Como un punto medio -y muerto- entre J.G. Ballard (profeta de la nueva carne) y Charles Burns (por lo que tiene de orgánico, podrido y monstruoso), «El Atlas de Ceniza» opta por fragmentar la narración de forma atomizada, sin ningún orden cronológico aparente y, exceptuando un par de casos episódicos sin mayor trascendencia, con conexiones comunmente inexistentes entre los diferentes capítulos, cada uno de ellos protagonizados por personajes diferentes. De esta forma, resulta casi imposible saber cuál es el orden del Apocalipsis de Butler, e incluso parece más correcto hablar de los múltiples Apocalipsis: en estas páginas se suceden sequías, inundaciones, barro y lluvia de todo tipo, desde polvo a grava pasando por cristal, orugas, dientes, tinta, sangre, estiércol e incluso carne. Curiosamente (o no), los capítulos que se refieren a este tipo de lluvias suelen ser brevísimos y preñados de lírica surrealista, actuando de desengrasante del resto de episodios más formalmente narrativos.
Inicialmente, la experiencia de la lectura «El Atlas de Ceniza» puede resultar abrumadora, como caer en medio de la tormenta perfecta sin ningún tipo de salvavidas, sin ningún tipo de amarre: la concatenación de bestias apocalípticas se sucede y resulta complicado establecer un patrón entre unas desgracias y las siguientes. Hacia la mitad del libro, sin embargo, justo cuando sucumbes a la certeza de que aquí no hay ningún patrón estructural, que este es un gigante devastadoramente destuctor pero sin osamenta, también se alza desde el fondo de la lectura otra certeza más poderosa todavía: que lo que une absolutamente todos los Apocalipsis es, ni más ni menos, que la progresiva pérdida de la humanidad por parte de sus participantes. Ante el nuevo paradigma del fin del mundo, a los seres humanos les urge redefinirse para preservar así su propia supervivencia, y el principal punto en común de esta redefinición es el cercenamiento de rasgos humanos como la empatía, el amor o, por encima de todos, la identidad. Abundan en «El Atlas de Ceniza» las relaciones familiares que dejan de serlo: hijos monstruosos que maltratan a una madre que todavía les da de mamar aunque sean adultos, padres e hijos que no muestran pasión hacia la muerte de sus seres queridos…
De hecho, ningún personaje parece tener nombre propio (que es el rasgo final de la individualidad, eso que nos hace únicos y reconocibles): en un Apocalipsis en el que las relaciones humanas pierden todo su sentido, los nombres propios también lo pierden. Hacia la mitad de «El Atlas de Ceniza«, se menciona el nombre del narrador al principio de un capítulo para que, más adelante, ese mismo personaje reconozca que ya no recuerda si se llamaba Richard o algo similar e incluso, a continuación, se aferre a un último vestigio de humanidad al intentar recordar de forma mnemotécnica los nombres de sus hermanos y padres.

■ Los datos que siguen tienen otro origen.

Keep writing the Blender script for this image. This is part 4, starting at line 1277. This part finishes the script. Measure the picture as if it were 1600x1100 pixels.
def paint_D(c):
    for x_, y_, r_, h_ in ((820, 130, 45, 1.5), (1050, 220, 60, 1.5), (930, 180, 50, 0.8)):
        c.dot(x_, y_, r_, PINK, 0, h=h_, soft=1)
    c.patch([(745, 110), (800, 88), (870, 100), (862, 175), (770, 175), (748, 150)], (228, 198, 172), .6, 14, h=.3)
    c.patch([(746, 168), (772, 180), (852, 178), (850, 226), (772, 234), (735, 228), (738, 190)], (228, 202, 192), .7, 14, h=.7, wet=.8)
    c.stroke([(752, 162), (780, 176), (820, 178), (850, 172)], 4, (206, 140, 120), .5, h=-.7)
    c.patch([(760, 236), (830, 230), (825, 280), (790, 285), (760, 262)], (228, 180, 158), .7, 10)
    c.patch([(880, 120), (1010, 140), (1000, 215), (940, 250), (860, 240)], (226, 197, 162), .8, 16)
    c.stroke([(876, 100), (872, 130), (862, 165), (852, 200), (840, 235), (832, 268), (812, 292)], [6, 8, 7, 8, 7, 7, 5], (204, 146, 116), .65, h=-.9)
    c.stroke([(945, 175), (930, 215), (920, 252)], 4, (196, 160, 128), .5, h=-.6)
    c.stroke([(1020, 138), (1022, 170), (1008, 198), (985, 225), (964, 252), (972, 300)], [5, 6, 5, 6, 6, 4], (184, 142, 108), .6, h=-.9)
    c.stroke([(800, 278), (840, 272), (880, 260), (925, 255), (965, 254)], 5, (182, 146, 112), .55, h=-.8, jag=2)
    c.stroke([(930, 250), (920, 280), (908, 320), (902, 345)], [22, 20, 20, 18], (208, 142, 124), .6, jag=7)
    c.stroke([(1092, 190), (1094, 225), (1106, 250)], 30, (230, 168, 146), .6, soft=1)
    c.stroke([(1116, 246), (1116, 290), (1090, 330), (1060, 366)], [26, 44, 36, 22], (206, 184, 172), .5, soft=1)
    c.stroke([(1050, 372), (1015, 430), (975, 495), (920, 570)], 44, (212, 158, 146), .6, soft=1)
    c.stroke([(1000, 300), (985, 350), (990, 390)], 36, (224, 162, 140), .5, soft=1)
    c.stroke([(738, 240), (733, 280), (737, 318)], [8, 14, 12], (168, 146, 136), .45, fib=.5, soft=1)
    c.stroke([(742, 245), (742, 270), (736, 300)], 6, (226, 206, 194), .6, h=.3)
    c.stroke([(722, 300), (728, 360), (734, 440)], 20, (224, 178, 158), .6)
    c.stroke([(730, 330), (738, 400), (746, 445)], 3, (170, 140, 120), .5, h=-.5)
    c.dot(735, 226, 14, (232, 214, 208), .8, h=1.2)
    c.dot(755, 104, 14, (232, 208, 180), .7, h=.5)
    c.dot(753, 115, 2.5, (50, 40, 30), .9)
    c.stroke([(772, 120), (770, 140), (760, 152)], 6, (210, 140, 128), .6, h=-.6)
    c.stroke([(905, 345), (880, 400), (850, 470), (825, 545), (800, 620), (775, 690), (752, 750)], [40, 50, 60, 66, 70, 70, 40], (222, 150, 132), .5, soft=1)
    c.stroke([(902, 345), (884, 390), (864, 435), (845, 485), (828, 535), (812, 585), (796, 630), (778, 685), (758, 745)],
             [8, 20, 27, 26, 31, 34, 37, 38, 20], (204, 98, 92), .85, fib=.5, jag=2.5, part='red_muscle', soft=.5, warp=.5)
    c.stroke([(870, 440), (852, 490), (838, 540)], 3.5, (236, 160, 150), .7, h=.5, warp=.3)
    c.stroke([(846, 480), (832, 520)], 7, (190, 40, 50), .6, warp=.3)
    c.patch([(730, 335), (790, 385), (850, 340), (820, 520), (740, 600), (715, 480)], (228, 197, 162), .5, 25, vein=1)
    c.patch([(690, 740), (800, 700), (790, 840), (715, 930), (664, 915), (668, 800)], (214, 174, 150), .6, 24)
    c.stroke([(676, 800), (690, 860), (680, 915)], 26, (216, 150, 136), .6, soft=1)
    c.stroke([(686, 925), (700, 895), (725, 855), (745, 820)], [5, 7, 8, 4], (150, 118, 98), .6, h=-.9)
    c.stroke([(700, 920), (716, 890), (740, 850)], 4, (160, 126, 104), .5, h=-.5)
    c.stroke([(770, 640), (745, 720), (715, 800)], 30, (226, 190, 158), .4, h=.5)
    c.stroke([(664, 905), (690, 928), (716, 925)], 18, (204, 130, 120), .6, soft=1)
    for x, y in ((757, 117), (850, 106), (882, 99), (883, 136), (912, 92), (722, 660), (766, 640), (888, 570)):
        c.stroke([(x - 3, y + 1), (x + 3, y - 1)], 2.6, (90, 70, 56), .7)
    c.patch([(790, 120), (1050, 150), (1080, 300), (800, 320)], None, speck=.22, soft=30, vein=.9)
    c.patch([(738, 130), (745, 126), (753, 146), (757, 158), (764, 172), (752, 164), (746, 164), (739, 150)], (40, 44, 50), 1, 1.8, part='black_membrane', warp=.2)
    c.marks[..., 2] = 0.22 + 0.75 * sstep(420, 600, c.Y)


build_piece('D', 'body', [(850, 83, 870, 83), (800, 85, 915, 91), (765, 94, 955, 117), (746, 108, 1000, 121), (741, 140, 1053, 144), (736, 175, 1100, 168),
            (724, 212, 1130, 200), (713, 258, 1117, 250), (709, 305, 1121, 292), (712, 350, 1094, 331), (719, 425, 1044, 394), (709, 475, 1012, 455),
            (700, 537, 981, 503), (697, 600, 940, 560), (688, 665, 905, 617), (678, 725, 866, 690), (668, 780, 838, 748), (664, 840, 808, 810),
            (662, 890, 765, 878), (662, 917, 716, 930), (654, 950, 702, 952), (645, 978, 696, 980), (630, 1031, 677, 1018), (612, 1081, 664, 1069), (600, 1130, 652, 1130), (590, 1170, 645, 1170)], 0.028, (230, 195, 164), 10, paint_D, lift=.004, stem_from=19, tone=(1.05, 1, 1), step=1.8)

En uno de los últimos episodios del libro, cuando el linde de lo surreal ha sido superado con creces, otro personaje da a luz a su propio hermano y decide bautizarlo con el nombre de Akvundblassen: cuando las leyes de la Naturaleza han sido superadas (un hombre dando a luz a su propio hermano) y cuando los nombres propios ya no tienen sentido (llevándose por delante la posibilidad de una individualidad parcelaria), el próximo paso es alumbrar una nueva carne con un nombre gutural propio del Nuevo Mundo. La aniquilación final del hombre tal y como lo conocemos o la asimiliación última en un nuevo paradigma apocalíptico cuyas coordenadas (pérdida de la individualidad, de la empatía) son demasiadas parecidas a las de nuestra actualidad.